## REQUIRED TASK
Only a number is wanted: how many lines in these records contain the word "scene"?

## DATA SECTION

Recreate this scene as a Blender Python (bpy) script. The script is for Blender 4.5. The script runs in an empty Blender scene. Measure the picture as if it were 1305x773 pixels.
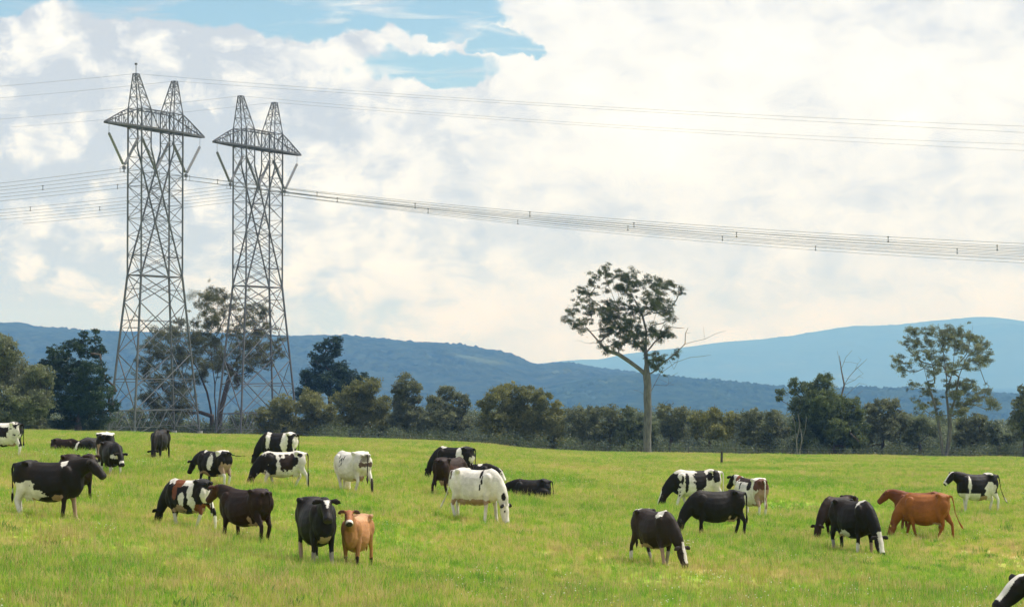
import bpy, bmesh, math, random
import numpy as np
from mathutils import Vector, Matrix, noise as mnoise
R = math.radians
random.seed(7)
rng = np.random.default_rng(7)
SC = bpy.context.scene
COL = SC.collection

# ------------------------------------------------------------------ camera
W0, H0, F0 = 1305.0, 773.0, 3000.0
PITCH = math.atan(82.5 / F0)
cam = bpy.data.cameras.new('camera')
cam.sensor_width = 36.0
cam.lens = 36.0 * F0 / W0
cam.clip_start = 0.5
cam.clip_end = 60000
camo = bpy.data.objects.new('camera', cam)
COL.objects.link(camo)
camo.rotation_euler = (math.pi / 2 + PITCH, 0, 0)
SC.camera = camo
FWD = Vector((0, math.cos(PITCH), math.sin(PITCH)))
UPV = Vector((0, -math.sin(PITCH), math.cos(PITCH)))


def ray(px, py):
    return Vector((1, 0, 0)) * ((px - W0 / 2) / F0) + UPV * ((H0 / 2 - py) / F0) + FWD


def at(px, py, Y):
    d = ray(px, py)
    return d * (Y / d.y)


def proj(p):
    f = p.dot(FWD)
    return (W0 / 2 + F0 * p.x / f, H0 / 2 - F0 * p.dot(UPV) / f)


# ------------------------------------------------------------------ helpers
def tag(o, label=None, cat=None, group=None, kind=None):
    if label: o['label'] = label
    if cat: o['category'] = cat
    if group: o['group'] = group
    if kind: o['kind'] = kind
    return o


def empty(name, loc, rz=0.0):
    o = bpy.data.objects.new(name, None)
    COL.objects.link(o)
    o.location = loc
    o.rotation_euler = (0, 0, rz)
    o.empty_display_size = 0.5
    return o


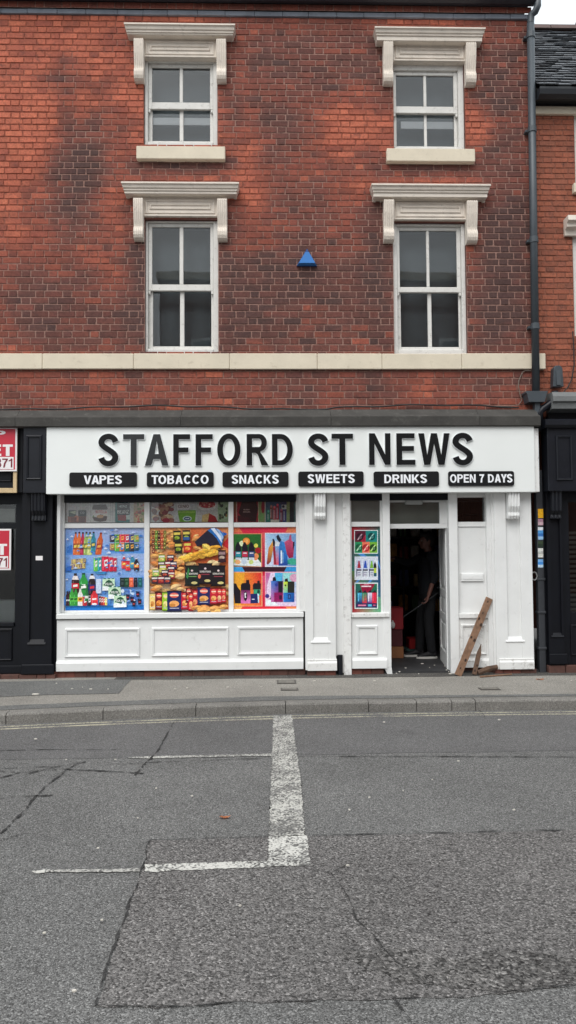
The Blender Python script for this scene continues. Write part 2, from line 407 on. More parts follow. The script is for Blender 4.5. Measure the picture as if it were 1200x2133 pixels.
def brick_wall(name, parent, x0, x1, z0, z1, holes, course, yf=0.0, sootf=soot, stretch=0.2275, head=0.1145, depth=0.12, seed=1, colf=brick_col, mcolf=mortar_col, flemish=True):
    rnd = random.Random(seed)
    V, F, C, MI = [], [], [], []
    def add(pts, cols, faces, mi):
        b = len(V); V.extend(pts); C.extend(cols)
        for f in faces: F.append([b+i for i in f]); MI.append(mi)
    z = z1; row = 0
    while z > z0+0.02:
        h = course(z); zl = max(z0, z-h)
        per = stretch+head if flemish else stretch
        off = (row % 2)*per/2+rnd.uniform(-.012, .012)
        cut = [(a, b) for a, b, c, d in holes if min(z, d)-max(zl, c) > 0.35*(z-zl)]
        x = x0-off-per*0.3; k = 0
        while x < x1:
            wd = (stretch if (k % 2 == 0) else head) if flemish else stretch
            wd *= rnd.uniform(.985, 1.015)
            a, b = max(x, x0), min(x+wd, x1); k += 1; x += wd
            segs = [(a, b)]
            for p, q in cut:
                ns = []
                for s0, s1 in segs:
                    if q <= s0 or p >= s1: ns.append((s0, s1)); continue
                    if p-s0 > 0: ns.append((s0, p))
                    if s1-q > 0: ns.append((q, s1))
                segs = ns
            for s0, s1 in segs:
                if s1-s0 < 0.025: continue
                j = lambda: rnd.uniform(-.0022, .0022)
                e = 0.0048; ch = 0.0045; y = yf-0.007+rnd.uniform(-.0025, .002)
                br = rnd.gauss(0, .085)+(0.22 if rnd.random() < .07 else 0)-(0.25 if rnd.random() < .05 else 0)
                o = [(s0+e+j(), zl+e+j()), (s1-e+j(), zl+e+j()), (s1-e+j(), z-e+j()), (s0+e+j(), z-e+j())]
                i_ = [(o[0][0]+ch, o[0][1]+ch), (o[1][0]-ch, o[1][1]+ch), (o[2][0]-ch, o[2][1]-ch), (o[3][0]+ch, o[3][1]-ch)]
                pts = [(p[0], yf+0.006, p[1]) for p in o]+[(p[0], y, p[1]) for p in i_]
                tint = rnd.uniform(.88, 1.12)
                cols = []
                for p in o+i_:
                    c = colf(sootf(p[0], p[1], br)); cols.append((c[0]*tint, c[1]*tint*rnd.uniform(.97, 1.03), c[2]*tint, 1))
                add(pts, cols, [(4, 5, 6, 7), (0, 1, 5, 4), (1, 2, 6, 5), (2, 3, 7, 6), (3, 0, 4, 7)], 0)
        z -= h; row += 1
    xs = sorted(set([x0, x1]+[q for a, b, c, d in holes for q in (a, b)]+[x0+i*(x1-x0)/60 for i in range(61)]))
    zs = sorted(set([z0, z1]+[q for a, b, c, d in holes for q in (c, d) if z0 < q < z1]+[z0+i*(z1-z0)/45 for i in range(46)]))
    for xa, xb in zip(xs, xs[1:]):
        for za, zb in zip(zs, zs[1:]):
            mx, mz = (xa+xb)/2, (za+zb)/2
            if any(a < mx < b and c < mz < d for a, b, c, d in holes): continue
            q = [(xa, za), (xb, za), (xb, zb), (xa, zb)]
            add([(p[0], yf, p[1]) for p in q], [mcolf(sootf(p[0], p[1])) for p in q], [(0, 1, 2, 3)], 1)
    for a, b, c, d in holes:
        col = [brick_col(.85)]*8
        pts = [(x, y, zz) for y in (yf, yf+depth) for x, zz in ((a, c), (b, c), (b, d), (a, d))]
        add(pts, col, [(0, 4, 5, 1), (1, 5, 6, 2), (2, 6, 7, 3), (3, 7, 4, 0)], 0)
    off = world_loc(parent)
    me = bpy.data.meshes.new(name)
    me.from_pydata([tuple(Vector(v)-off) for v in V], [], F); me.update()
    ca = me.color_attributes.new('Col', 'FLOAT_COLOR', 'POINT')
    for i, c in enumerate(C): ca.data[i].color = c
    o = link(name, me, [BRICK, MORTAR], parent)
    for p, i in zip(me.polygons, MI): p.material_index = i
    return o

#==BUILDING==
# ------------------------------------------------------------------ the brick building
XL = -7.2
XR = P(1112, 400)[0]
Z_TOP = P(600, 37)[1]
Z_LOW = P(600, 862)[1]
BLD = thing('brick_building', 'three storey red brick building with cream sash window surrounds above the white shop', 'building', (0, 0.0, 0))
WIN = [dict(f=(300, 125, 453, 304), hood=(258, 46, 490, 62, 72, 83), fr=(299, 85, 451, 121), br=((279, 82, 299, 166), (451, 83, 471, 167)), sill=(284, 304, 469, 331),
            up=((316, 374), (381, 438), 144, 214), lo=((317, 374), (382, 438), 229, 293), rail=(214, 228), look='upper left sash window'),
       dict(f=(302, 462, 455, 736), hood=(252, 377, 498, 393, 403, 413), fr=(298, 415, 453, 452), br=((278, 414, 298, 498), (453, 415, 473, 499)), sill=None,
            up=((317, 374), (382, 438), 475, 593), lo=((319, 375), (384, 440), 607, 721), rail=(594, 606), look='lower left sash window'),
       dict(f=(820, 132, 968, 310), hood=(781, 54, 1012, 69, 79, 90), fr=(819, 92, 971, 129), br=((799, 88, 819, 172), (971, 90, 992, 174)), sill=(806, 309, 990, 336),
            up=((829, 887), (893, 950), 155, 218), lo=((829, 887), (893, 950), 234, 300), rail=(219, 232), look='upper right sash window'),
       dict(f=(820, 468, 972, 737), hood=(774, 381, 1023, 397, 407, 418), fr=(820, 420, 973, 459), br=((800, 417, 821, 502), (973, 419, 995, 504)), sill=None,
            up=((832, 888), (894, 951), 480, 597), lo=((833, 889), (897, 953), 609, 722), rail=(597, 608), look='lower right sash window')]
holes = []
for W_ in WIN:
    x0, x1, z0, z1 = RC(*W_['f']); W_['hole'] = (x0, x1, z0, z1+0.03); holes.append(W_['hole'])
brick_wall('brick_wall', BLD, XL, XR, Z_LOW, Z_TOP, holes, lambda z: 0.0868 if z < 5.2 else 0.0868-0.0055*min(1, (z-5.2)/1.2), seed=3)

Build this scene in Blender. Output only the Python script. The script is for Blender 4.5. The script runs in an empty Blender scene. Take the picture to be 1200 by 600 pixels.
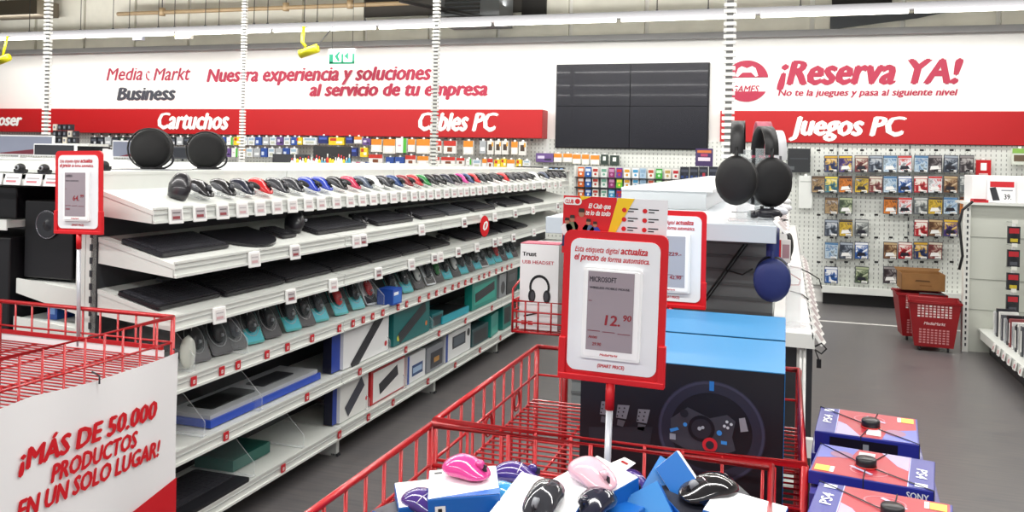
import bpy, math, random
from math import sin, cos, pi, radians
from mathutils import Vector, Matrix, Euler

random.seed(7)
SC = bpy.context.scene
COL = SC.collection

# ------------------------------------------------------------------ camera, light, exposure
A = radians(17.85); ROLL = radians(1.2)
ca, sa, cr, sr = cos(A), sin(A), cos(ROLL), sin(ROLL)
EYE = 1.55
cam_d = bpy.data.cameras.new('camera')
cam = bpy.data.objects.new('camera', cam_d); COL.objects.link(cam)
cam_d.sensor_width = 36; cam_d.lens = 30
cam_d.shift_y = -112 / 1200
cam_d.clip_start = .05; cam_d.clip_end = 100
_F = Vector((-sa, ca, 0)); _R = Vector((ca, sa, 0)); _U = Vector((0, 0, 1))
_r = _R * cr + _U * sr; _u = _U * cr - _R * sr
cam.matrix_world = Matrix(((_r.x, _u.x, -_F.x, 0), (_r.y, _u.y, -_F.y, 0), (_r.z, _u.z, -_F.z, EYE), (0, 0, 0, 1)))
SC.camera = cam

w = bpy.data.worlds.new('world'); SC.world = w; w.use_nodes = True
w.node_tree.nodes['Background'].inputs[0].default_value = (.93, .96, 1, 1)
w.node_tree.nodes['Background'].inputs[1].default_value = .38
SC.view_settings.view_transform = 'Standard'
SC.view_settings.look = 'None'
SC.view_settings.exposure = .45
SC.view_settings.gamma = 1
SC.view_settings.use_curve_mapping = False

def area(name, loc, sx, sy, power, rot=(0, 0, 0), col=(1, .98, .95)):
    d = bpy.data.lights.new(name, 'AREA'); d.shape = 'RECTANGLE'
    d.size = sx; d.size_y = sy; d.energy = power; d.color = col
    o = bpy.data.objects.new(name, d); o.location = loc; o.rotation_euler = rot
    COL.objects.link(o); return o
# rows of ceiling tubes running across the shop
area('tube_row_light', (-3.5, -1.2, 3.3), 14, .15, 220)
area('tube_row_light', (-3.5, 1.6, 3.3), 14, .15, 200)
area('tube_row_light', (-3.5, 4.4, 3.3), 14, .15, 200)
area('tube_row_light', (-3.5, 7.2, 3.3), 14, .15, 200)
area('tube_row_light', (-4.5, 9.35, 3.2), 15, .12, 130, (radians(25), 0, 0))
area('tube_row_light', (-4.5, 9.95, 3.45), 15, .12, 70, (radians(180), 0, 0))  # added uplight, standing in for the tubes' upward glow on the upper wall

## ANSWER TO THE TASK
5